Despite this, we are leaving our most vulnerable children without access to essential child-specific victim support services and child-specific victim support roles. It is key that, when commissioners decide what services and roles to commission to support victims, they must pay attention and due regard to the need for child-specific victim support services and roles to meet the need in their local area.

That is why I put my name to Amendments 62 and 71. These amendments would strengthen the duty to collaborate in the Bill and have a huge impact for children who have experienced the most horrific crimes. Child-specific victim support services play a crucial role in helping a child to start to recover from abuse and trauma, giving children a space to work through their trauma and offering mental health and counselling services.

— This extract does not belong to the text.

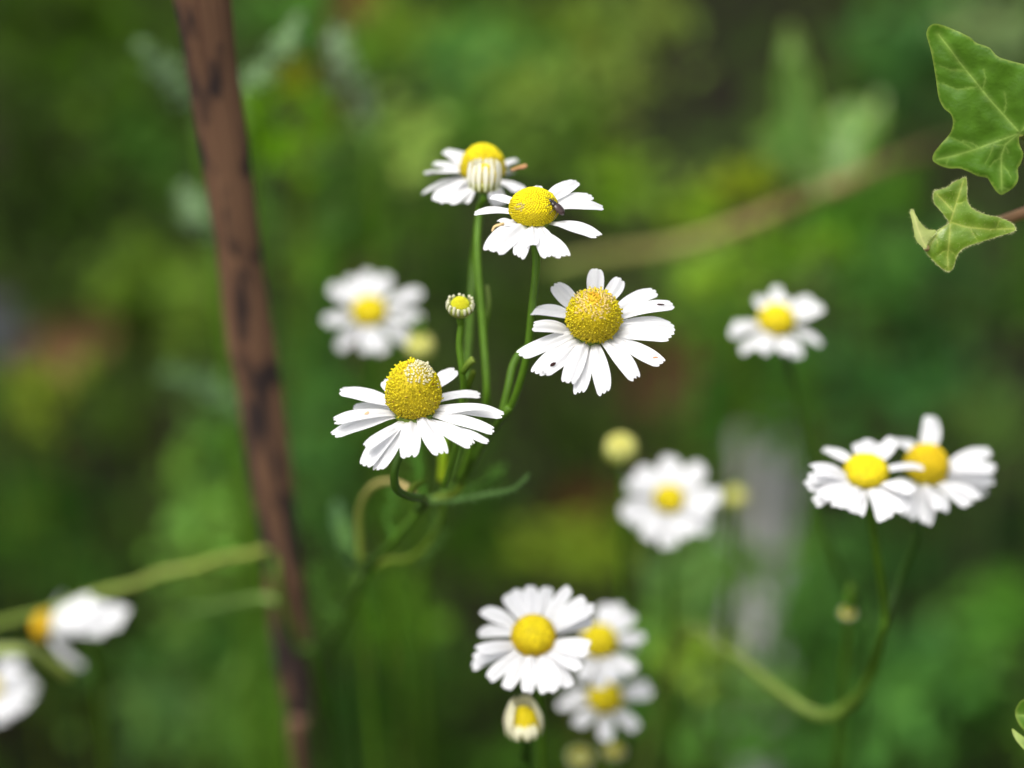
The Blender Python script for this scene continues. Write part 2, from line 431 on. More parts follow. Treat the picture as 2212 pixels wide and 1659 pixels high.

However, support services are hugely underfunded and undervalued, and children are facing a postcode lottery in accessing them. Recent research by the Centre of Expertise on Child Sexual Abuse found that across England and Wales there are only 468 services providing support to victims and survivors of child sexual abuse. This is despite an estimated half a million children suffering from some form of sexual abuse every year. Barnardo’s, which offers child sexual exploitation services—I declare an interest as its vice-president—has found that an additional 1,900 child independent domestic violence advisers and almost 500 child independent sexual violence advisers are needed across England and Wales to support the number of identified child victims of domestic and sexual abuse.